Monday 3 December 2012

Also available on cassette; the poor man's cratedigging


I’d like to start this blog by voicing a suspicion that I’ve kept quiet about for quitensome time: I feel as if I’m being deceived on a grand scale.
By my favourite musicians, by producers I idolize, by blokes in the pub I used to work at, and even by my own father.

Decieved about what? About Vinyl, or more specifically, the experience of acquiring it.

The above musicians, producers, friends and relatives, as well as pretty much anyone else who can legitimately claim to have ‘been there’ have all painted me a fucking nice picture of vinyl shopping in days of yore.

Something along the lines of ‘You’ll just never get it again; record shops were about exploring the new releases or the bargain bin and picking up something great, you took a risk buying vinyl! Your generation are utterly, pathetically addicted to screens that record shops are now a thing of the past, Blah blah, analogue, blah blah, fuck mp3s’ has been recanted to me by almost every one of the above parties.
Musican’s and producers are even more liberal; describing (or sometimes showcasing) an Aladin’s cave of LPs adorned with exotic artwork and obscure titles contained in their cellar, or reciting stories finding life-changingly amazing albums at the bottom of barrels in a shack in a far flung corner of the world on expeditions in search of such great rarities. 
It just seems unrealistic that things were ever so good, and my own experiences of record shops definitely doesn't match those above.

So why am I so concerned about this deception?
Because I’m jealous.
Being one of the ‘digital generation’ does seem to have taken some of the thrill out of music finding. The drip feed of facebook, YouTube, Spotify, and in the case of the dangerously criminal ThePirateBay constantly seems to provide endless access to music old and new without the need for anyone to swap their boxers for some jeans and leave their sofa.
But I want to put trousers on and leave the sofa, I want to explore music and not be sure whether or not I’ll like what I’ve bought, I want to find obscure that has (up until me) a completely ignored work of pure genius.
I want the experiences of my favourite hip hop producers, the one of charting new depths grotty locations to acquire music that I can steal bits from and recycle like a badman.

Fast-forward (or backward) to another point in time, and I’m doing my usual rounds of the dodgiest secondhand shops in BFD, without a fecking clue what I’m looking for, and I come across a basket of cassette tapes going for 50pa pop.
I look through them and the first thing that comes to my mind is a quote from History Boys about the recent past being the most obscure time in history. The tapes have titles like “Atmospheric Synthesizer Vol. 1 – Over an Hour of Music!” and “Klaus Wunderlich – Celebration” (yes, as in the Kool & The Gang one, yes as interpreted by a German electric organ/synth player).
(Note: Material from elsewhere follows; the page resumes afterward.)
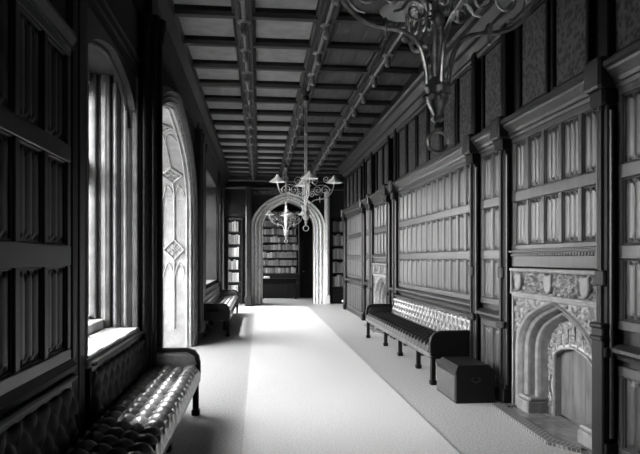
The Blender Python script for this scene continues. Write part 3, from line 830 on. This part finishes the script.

But there is also so some seriously cool stuff there – “Disappearing World – Music from endangered cultures from remote regions” being a particular favourite.
In my excitement, I felt like I had died and gone to obscure Valhalla, my own experience of the archetypal record shop.
It seemed to be everything I’d been looking for.
Being a wannabe music producer I restrained myself from buying the whole box of about a hundred and picked five or six of my favourites.

After a brief reconnaissance-like listening of all the tapes as soon as I got back, I was abit disappointed with some(particularly Klaus), but I didn’t care. 
It was a challenge to find good stuff and that was part of the appeal. It certainly beat all my vinyl shopping experience in terms of excitement, obscurity, and price. Not that I haven’t had fun going to Piccadilly Records and being a recommender for a record-buying friend, but it seems abit more like an expensive hobby than a creative necessity not that there’s anything at all wrong with that. I just like the randomness of cassette tape shopping, even if I don’t necessarily have to do it, it’s probably a more successful replication of crate digging way back when than, well, going crate digging.